Geconditioneerde surpressie
Het onderdrukken van aangeleerd gedrag door een aversieve US toe te dienen. Dit wordt vaak gebruikt als een indicator voor angst.
observationele conditionering
Klassieke conditionering waarbij men gebruik maakt van sociale stimuli. Een observator kijkt naar een model dat een reactie vertoont tov een prikkel.
conditionering via instructies
Klassieke conditionering waarbij men gebruik maakt van verbale stimuli.
appetitieve US
Lokken een (onvoorwaardelijke) emotionele reactie uit en zijn gericht op het vervullen van een bepaalde behoefte (voedsel).
aversieve US
Lokken een negatieve emotionele reactie uit (angst, walging).
US-revaluatie
= verandering van de valentie. Veranderingen in de US na de conditionering (van positief naar negatief, soms omgekeerd.)
counterconditioning of contraconditionering
= verandering van de soort. De aard van de US veranderen (van aversief naar appetitief bv) TIJDENS de CS+ aanbiedingen.
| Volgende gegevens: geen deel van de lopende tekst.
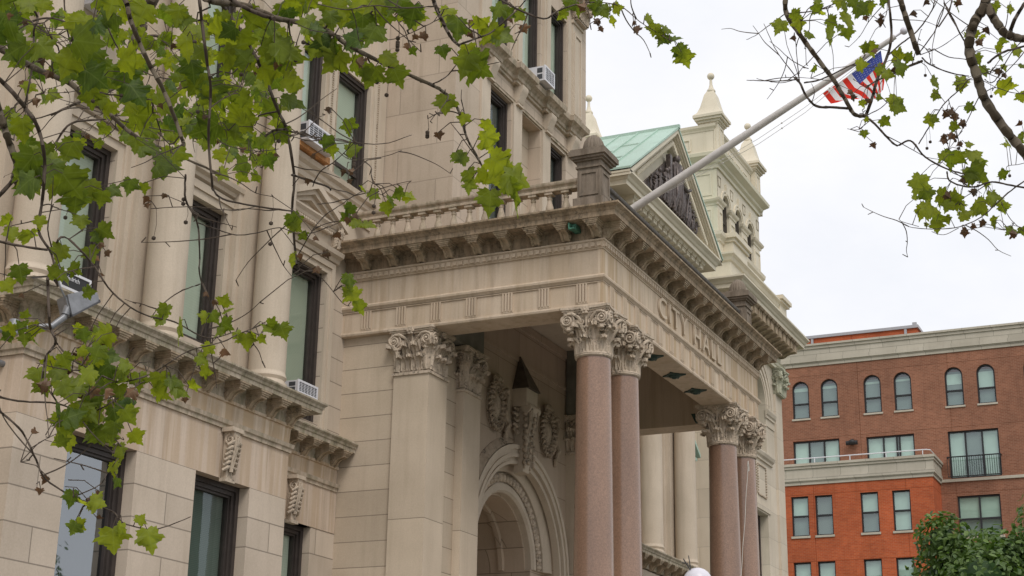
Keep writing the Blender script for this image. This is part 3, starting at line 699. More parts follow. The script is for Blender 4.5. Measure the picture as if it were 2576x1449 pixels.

De CS zal geleidelijk aan veranderen.
autoshaping
Willekeurig gedrag zonder resultaat door verbanden tussen de aanwezigheid van prikkels in de omgeving (Vb van de duif in een Skinner-box of de hond die het geluid van de deur van de auto hoort en de vader die thuiskomt of kippen die naar de voedselbak lopen wanneer deze wordt gevuld met voedsel)
prepatorische of consumatorische responsen
Responsen waarvan vermoed kan worden dat ze het organisme voorbereiden op de komst van een bepaalde prikkel (bv salivatie)
contingentie-oordelen
Oordelen over de sterkte van de relatie tussen de aanwezigheid van een cue en de aanwezigheid van een uitkomst.
evaluatieve resonsen
Hierbij gaat men na onder welke voorwaarden het samen aanbieden van prikkels leidt tot een verandering in hoe positief of negatief men die prikkels vindt = evaluatieve conditionering
Ecologisch valide
Het gebruik van CS die in de leefwereld van het organisme vaak samen voorkomen met de US
adaptief effect
Conditionering staat in functie van overleving en voorplanting.
contigue relatie
Wanneer prikkels op minstens één moment samen aanwezig zijn in tijd en ruimte.
contingente relatie
Wanneer er een statistisch verband is in de aanwezigheid van twee prikkels.
positieve contingentie
Wanneer de aanwezigheid van de US waarschijnlijker is indien de CS aanwezig is dan indien de CS afwezig is. De probabiliteit van de US indien de CS aanwezig is: p(US/CS)
negatieve contingentie
Wanneer de aanwezigheid van de US minder waarschijnlijk is indien de CS aanwezig is dan indien de CS afwezig is. De probabiliteit van de US indien de CS afwezig is: p(US/~CS)
Rescorla over contingentie
Stelde vast dat excitatorische conditionering optreedt zodra er positieve contingentie is. Inhibitorische conditionering treedt op zodra er negatieve contingentie is.
excitatorisch
de vaststelling dat er een intensifiëring/toename van een bepaald gedrag optreedt.